REQUIREMENTS — Using the records provided below, locate and copy each line that contains the word "empty".

MATERIAL SUPPLIED —
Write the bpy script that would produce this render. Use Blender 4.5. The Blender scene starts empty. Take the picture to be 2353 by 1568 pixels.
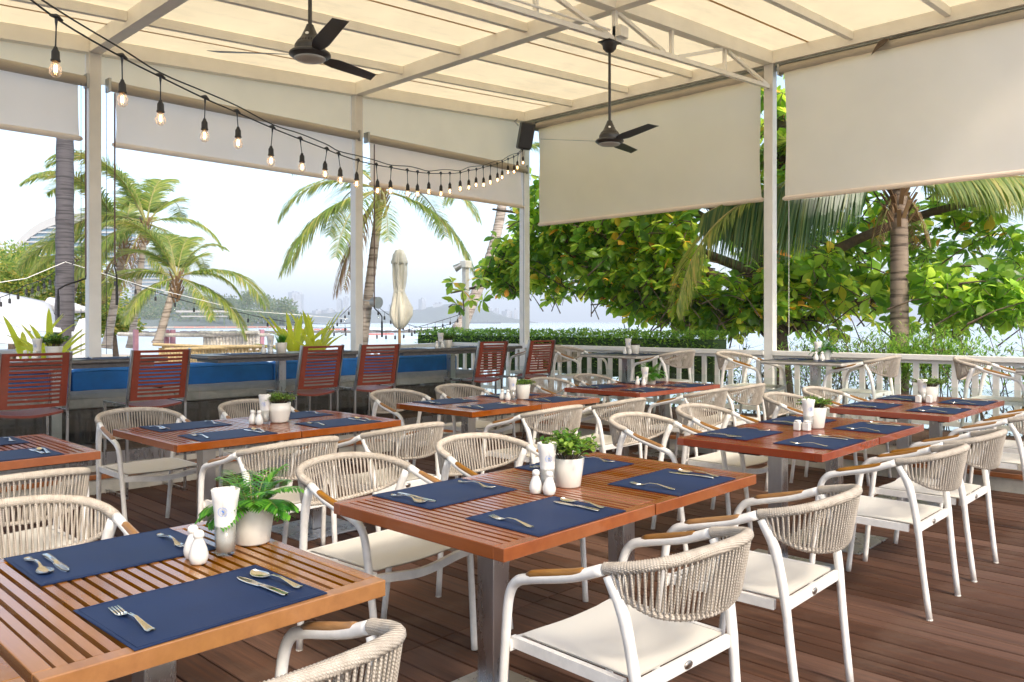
import bpy, math, random
from mathutils import Vector, Matrix, noise
R = random.Random(7)
rad = math.radians
S = bpy.context.scene
COL = S.collection
# ---------------------------------------------------------------- camera
cam_d = bpy.data.cameras.new('camera'); cam = bpy.data.objects.new('camera', cam_d); COL.objects.link(cam)
YAW = 43.629
cam.location = (0, 0, 1.42); cam.rotation_euler = (rad(90), 0, rad(YAW - 90))
cam_d.sensor_width = 36; cam_d.lens = 28.15; cam_d.shift_y = -0.0191
cam_d.clip_start = 0.05; cam_d.clip_end = 40000
S.camera = cam
# ---------------------------------------------------------------- light
HAZE = 4.2e-4
SUN_EL, SUN_AZ = 41.0, -104.0        # azimuth measured from +X towards +Y
W = bpy.data.worlds.new('World'); S.world = W; W.use_nodes = True
wn = W.node_tree.nodes; wl = W.node_tree.links
sky = wn.new('ShaderNodeTexSky'); sky.sky_type = 'NISHITA'; sky.sun_disc = False
sky.sun_elevation = rad(SUN_EL); sky.sun_rotation = rad(90 - SUN_AZ); sky.air_density = 1.0; sky.dust_density = 2.2; sky.ozone_density = 0.4
bg = wn['Background']; bg.inputs[1].default_value = 0.14
wl.new(sky.outputs[0], bg.inputs[0])
sd = bpy.data.lights.new('sun', 'SUN'); sd.energy = 1.15; sd.angle = rad(10); sd.color = (1.0, .91, .76)
sun = bpy.data.objects.new('sun', sd); COL.objects.link(sun)
_v = Vector((math.cos(rad(SUN_EL)) * math.cos(rad(SUN_AZ)), math.cos(rad(SUN_EL)) * math.sin(rad(SUN_AZ)), math.sin(rad(SUN_EL))))
sun.rotation_euler = _v.to_track_quat('Z', 'Y').to_euler(); sun.location = (20, 8, 30)
S.view_settings.view_transform = 'Standard'; S.view_settings.look = 'None'
S.view_settings.exposure = 1.62; S.view_settings.gamma = 1; S.view_settings.use_curve_mapping = False
S.render.engine = 'CYCLES'
cy = S.cycles
cy.use_denoising = True
cy.max_bounces = 10; cy.diffuse_bounces = 5; cy.glossy_bounces = 4; cy.transmission_bounces = 6; cy.transparent_max_bounces = 16
cy.caustics_reflective = False; cy.caustics_refractive = False; cy.sample_clamp_indirect = 8

# ---------------------------------------------------------------- helpers
CT, ST = math.cos(rad(YAW)), math.sin(rad(YAW))
def far(px, py, d):
    """point that lies d metres ahead, at column px and row py of a 2353 px wide view (used to bake far scenery positions)"""
    l = (px - 1176.5) / 1840 * d
    return Vector((d * CT + l * ST, d * ST - l * CT, 1.42 - (py - 739) * d / 1840))

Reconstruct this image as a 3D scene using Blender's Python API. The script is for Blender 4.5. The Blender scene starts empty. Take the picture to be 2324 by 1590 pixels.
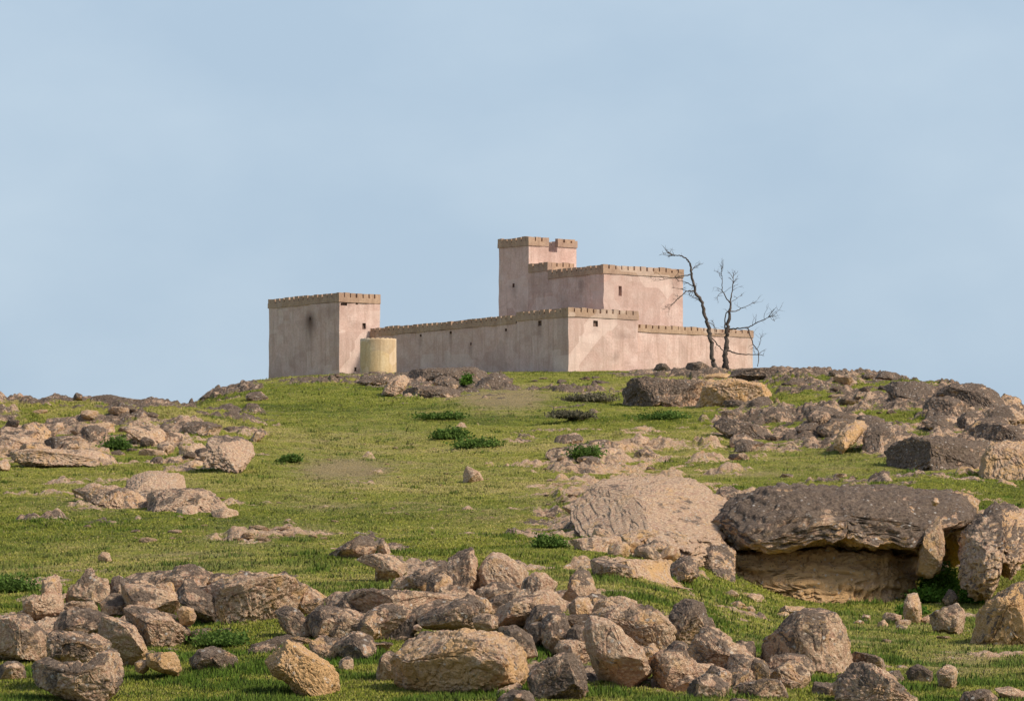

ANSWER TO THE TASK —
Write the bpy script that would produce this render. Use Blender 4.5. The Blender scene starts empty. Take the picture to be 2353 by 1568 pixels.
Reconstruct this image as a 3D scene using Blender's Python API. The script is for Blender 4.5. The Blender scene starts empty. Take the picture to be 2324 by 1590 pixels.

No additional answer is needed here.